### [PROBLEM DETAILS]
Your job is to retype all of the data word for word, leaving every image out.

------------------------------------------------------------------------

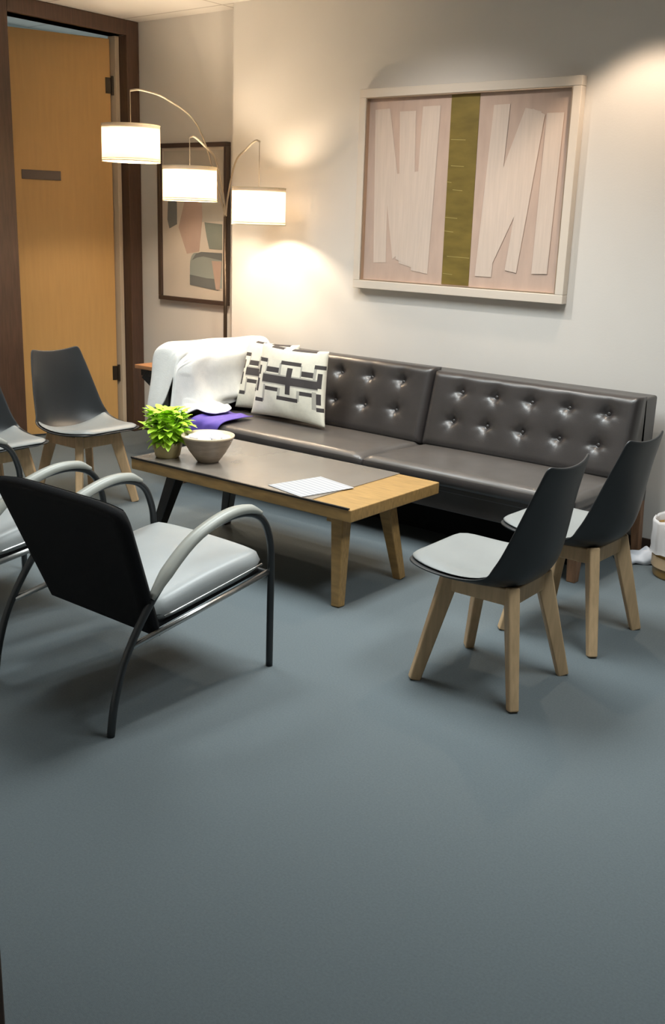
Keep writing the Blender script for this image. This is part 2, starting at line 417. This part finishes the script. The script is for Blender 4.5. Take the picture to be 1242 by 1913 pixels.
# ------------------------------------------------------------------ coffee table
tb = thing('coffee_table', 'low oak coffee table with a glossy dark top inset in front of the sofa', 'table', (-2.989, 3.373, 0), math.radians(1))
LX, LY = .6415, .324
b = B(); box(b, -LX, LX, -LY, LY, .378, .43); obj('tabletop', b, 'oak', tb, bevel=.004)
b = B(); box(b, -LX + .002, .43, -LY + .0, LY - .0, .4305, .4335); 
obj('top_inset', b, 'tabletop', tb)
b = B(); box(b, -LX, LX - .012, -LY - .002, -LY + .008, .4275, .4355); obj('edge_strip', b, 'blackwood', tb)
for sx in (-1, 1):
    for sy in (-1, 1):
        t0, f0 = ((.54, -.25), (.565, -.286)) if (sx, sy) == (1, -1) else ((.49, .13), (.555, .175)) if sx > 0 else ((-.47, sy * .19), (-.585, sy * .25))
        b = B(); beam(b, (*t0, .378), (*f0, 0), (.062, .062), (.042, .042))
        o = obj('leg', b, 'oak' if sx > 0 else 'blackwood', tb, bevel=.005)
        if sx < 0: o['label'] = 'black painted table leg'
b = B(); box(b, -.46, .46, -.17, -.14, .33, .378); box(b, -.46, .46, .14, .17, .33, .378); box(b, .44, .475, -.22, .17, .325, .378); box(b, -.475, -.44, -.17, .17, .325, .378)
obj('apron', b, 'oak', tb, bevel=.003)

# things on the table
TZ = .4336
pl = thing('potted_plant', 'small bright lime green plant in a tan pot on the coffee table', 'plant', (-3.515, 3.165, TZ))
b = B(); lathe(b, [(.001, 0), (.052, 0), (.058, .01), (.068, .055), (.07, .075), (.064, .075), (.06, .06), (.001, .058)]); obj('pot', b, 'pot', pl, smooth=True, bevel=0)
b = B(); lathe(b, [(.06, .061), (.001, .064)]); obj('soil', b, 'soil', pl)
rr = random.Random(3)
b = B()
def leaf(bm, base, d, ln, wd, droop):
    d = Vector(d).normalized(); s = d.cross(Vector((0, 0, 1))); s = s.normalized() if s.length > .05 else Vector((1, 0, 0))
    prev = None; n = 6; p = Vector(base); dd = d.copy()
    for i in range(n + 1):
        t = i / n; w = wd * math.sin(PI * min(1, t * .92 + .08)) ** .8 * (1 - .3 * t) + .0008
        up = s.cross(dd).normalized()
        row = [bm.verts.new(p - s * w + up * w * .25), bm.verts.new(p), bm.verts.new(p + s * w + up * w * .25)]
        if prev:
            for k in (0, 1): bm.faces.new((prev[k], prev[k + 1], row[k + 1], row[k]))
        prev = row; p = p + dd * ln / n; dd = (dd + Vector((0, 0, -droop / n))).normalized()
for i in range(270):
    h = rr.random(); a = rr.random() * 2 * PI
    z = .075 + .145 * h; R0 = .012 + (.07 - .04 * max(0, h - .55) if h > .3 else .02 + .1 * h) * rr.random()
    el = rr.uniform(-.25, .9) if h > .35 else rr.uniform(-.6, .2)
    leaf(b, (R0 * math.cos(a), R0 * math.sin(a), z), (math.cos(a), math.sin(a), el), rr.uniform(.035, .065) * (1.15 - .4 * max(0, h - .5)), rr.uniform(.016, .026), rr.uniform(.2, .9))
obj('foliage', b, 'lime', pl, smooth=True)
b = B()
for i in range(9):
    a = i * .7; tube(b, [(.01 * math.cos(a), .01 * math.sin(a), .06), (.03 * math.cos(a), .03 * math.sin(a), .13), (.06 * math.cos(a), .06 * math.sin(a), .2)], .0022, 3, seg=6)
obj('stem', b, 'limestem', pl, smooth=True)

bw = thing('bowl', 'brown stoneware bowl with a cream rim on the coffee table, full of white sweets', 'bowl', (-3.318, 3.235, TZ))
b = B(); lathe(b, [(.001, 0), (.048, 0), (.052, .006), (.06, .016), (.085, .05), (.105, .085), (.118, .115), (.122, .122)], n=40)
obj('bowl_body', b, 'bowl', bw, smooth=True)
b = B(); lathe(b, [(.118, .1155), (.1225, .119), (.1225, .126), (.117, .126), (.105, .1), (.08, .06), (.001, .03)], n=40); obj('rim', b, 'bowlin', bw, smooth=True)
b = B()
for i in range(70):
    a = rr.random() * 2 * PI; r = .092 * math.sqrt(rr.random()); h = .105 + .022 * (1 - (r / .1) ** 2) + rr.uniform(-.006, .004)
    mtx = Matrix.Translation((r * math.cos(a), r * math.sin(a), h)) @ Matrix.Rotation(rr.random() * 6, 4, 'Z') @ Matrix.Rotation(rr.uniform(-.5, .5), 4, 'X') @ Matrix.Diagonal((1.4, .9, .55, 1))
    bmesh.ops.create_icosphere(b, subdivisions=2, radius=.019, matrix=mtx)
lathe(b, [(.001, .10), (.096, .092)])
o = obj('wrapped_sweets', b, 'whitestuff', smooth=True); o.location = bw.location; o['kind'] = 'stuff'; tag(o, 'heap of white wrapped sweets filling the brown bowl', 'sweets')

# purple cloth hanging over the seat edge
b = B()
PC = catmull([(0, 4.16, .442), (0, 4.05, .444), (0, 3.94, .443), (0, 3.896, .428), (0, 3.886, .395), (0, 3.884, .34)], 6)
def pf(u, v):
    k = v * (len(PC) - 1); i = min(int(k), len(PC) - 2); p = PC[i].lerp(PC[i + 1], k - i)
    return Vector((-4.13 + .225 * u + .012 * math.sin(v * 5), p.y - .004 * (1 + math.sin(u * 21 + v * 3)) * v, p.z + .004 * (1 + math.sin(u * 13 + v * 6))))
grid(b, 26, 26, pf)
o = obj('folded_cloth', b, 'purple', smooth=True, solid=.004, soff=1)
tag(o, 'purple cloth hanging over the sofa seat edge below the white blanket', 'cloth')

# printed sheet
b = B(); box(b, -.115, .115, -.142, .142, 0, .0012); o = obj('paper_sheet', b, 'printpaper'); o.location = (-2.683, 3.222, TZ + .0015); o.rotation_euler = (0, 0, math.radians(-12))
tag(o, 'white printed paper sheet lying on the coffee table', 'paper')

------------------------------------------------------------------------

### [SOLUTION TO THE PROBLEM]
Keep writing the Blender script for this image. This is part 2, starting at line 417. This part finishes the script. The script is for Blender 4.5. Take the picture to be 1242 by 1913 pixels.
# ------------------------------------------------------------------ coffee table
tb = thing('coffee_table', 'low oak coffee table with a glossy dark top inset in front of the sofa', 'table', (-2.989, 3.373, 0), math.radians(1))
LX, LY = .6415, .324
b = B(); box(b, -LX, LX, -LY, LY, .378, .43); obj('tabletop', b, 'oak', tb, bevel=.004)
b = B(); box(b, -LX + .002, .43, -LY + .0, LY - .0, .4305, .4335); 
obj('top_inset', b, 'tabletop', tb)
b = B(); box(b, -LX, LX - .012, -LY - .002, -LY + .008, .4275, .4355); obj('edge_strip', b, 'blackwood', tb)
for sx in (-1, 1):
    for sy in (-1, 1):
        t0, f0 = ((.54, -.25), (.565, -.286)) if (sx, sy) == (1, -1) else ((.49, .13), (.555, .175)) if sx > 0 else ((-.47, sy * .19), (-.585, sy * .25))
        b = B(); beam(b, (*t0, .378), (*f0, 0), (.062, .062), (.042, .042))
        o = obj('leg', b, 'oak' if sx > 0 else 'blackwood', tb, bevel=.005)
        if sx < 0: o['label'] = 'black painted table leg'
b = B(); box(b, -.46, .46, -.17, -.14, .33, .378); box(b, -.46, .46, .14, .17, .33, .378); box(b, .44, .475, -.22, .17, .325, .378); box(b, -.475, -.44, -.17, .17, .325, .378)
obj('apron', b, 'oak', tb, bevel=.003)

# things on the table
TZ = .4336
pl = thing('potted_plant', 'small bright lime green plant in a tan pot on the coffee table', 'plant', (-3.515, 3.165, TZ))
b = B(); lathe(b, [(.001, 0), (.052, 0), (.058, .01), (.068, .055), (.07, .075), (.064, .075), (.06, .06), (.001, .058)]); obj('pot', b, 'pot', pl, smooth=True, bevel=0)
b = B(); lathe(b, [(.06, .061), (.001, .064)]); obj('soil', b, 'soil', pl)
rr = random.Random(3)
b = B()
def leaf(bm, base, d, ln, wd, droop):
    d = Vector(d).normalized(); s = d.cross(Vector((0, 0, 1))); s = s.normalized() if s.length > .05 else Vector((1, 0, 0))
    prev = None; n = 6; p = Vector(base); dd = d.copy()
    for i in range(n + 1):
        t = i / n; w = wd * math.sin(PI * min(1, t * .92 + .08)) ** .8 * (1 - .3 * t) + .0008
        up = s.cross(dd).normalized()
        row = [bm.verts.new(p - s * w + up * w * .25), bm.verts.new(p), bm.verts.new(p + s * w + up * w * .25)]
        if prev:
            for k in (0, 1): bm.faces.new((prev[k], prev[k + 1], row[k + 1], row[k]))
        prev = row; p = p + dd * ln / n; dd = (dd + Vector((0, 0, -droop / n))).normalized()
for i in range(270):
    h = rr.random(); a = rr.random() * 2 * PI
    z = .075 + .145 * h; R0 = .012 + (.07 - .04 * max(0, h - .55) if h > .3 else .02 + .1 * h) * rr.random()
    el = rr.uniform(-.25, .9) if h > .35 else rr.uniform(-.6, .2)
    leaf(b, (R0 * math.cos(a), R0 * math.sin(a), z), (math.cos(a), math.sin(a), el), rr.uniform(.035, .065) * (1.15 - .4 * max(0, h - .5)), rr.uniform(.016, .026), rr.uniform(.2, .9))
obj('foliage', b, 'lime', pl, smooth=True)
b = B()
for i in range(9):
    a = i * .7; tube(b, [(.01 * math.cos(a), .01 * math.sin(a), .06), (.03 * math.cos(a), .03 * math.sin(a), .13), (.06 * math.cos(a), .06 * math.sin(a), .2)], .0022, 3, seg=6)
obj('stem', b, 'limestem', pl, smooth=True)

bw = thing('bowl', 'brown stoneware bowl with a cream rim on the coffee table, full of white sweets', 'bowl', (-3.318, 3.235, TZ))
b = B(); lathe(b, [(.001, 0), (.048, 0), (.052, .006), (.06, .016), (.085, .05), (.105, .085), (.118, .115), (.122, .122)], n=40)
obj('bowl_body', b, 'bowl', bw, smooth=True)
b = B(); lathe(b, [(.118, .1155), (.1225, .119), (.1225, .126), (.117, .126), (.105, .1), (.08, .06), (.001, .03)], n=40); obj('rim', b, 'bowlin', bw, smooth=True)
b = B()
for i in range(70):
    a = rr.random() * 2 * PI; r = .092 * math.sqrt(rr.random()); h = .105 + .022 * (1 - (r / .1) ** 2) + rr.uniform(-.006, .004)
    mtx = Matrix.Translation((r * math.cos(a), r * math.sin(a), h)) @ Matrix.Rotation(rr.random() * 6, 4, 'Z') @ Matrix.Rotation(rr.uniform(-.5, .5), 4, 'X') @ Matrix.Diagonal((1.4, .9, .55, 1))
    bmesh.ops.create_icosphere(b, subdivisions=2, radius=.019, matrix=mtx)
lathe(b, [(.001, .10), (.096, .092)])
o = obj('wrapped_sweets', b, 'whitestuff', smooth=True); o.location = bw.location; o['kind'] = 'stuff'; tag(o, 'heap of white wrapped sweets filling the brown bowl', 'sweets')

# purple cloth hanging over the seat edge
b = B()
PC = catmull([(0, 4.16, .442), (0, 4.05, .444), (0, 3.94, .443), (0, 3.896, .428), (0, 3.886, .395), (0, 3.884, .34)], 6)
def pf(u, v):
    k = v * (len(PC) - 1); i = min(int(k), len(PC) - 2); p = PC[i].lerp(PC[i + 1], k - i)
    return Vector((-4.13 + .225 * u + .012 * math.sin(v * 5), p.y - .004 * (1 + math.sin(u * 21 + v * 3)) * v, p.z + .004 * (1 + math.sin(u * 13 + v * 6))))
grid(b, 26, 26, pf)
o = obj('folded_cloth', b, 'purple', smooth=True, solid=.004, soff=1)
tag(o, 'purple cloth hanging over the sofa seat edge below the white blanket', 'cloth')

# printed sheet
b = B(); box(b, -.115, .115, -.142, .142, 0, .0012); o = obj('paper_sheet', b, 'printpaper'); o.location = (-2.683, 3.222, TZ + .0015); o.rotation_euler = (0, 0, math.radians(-12))
tag(o, 'white printed paper sheet lying on the coffee table', 'paper')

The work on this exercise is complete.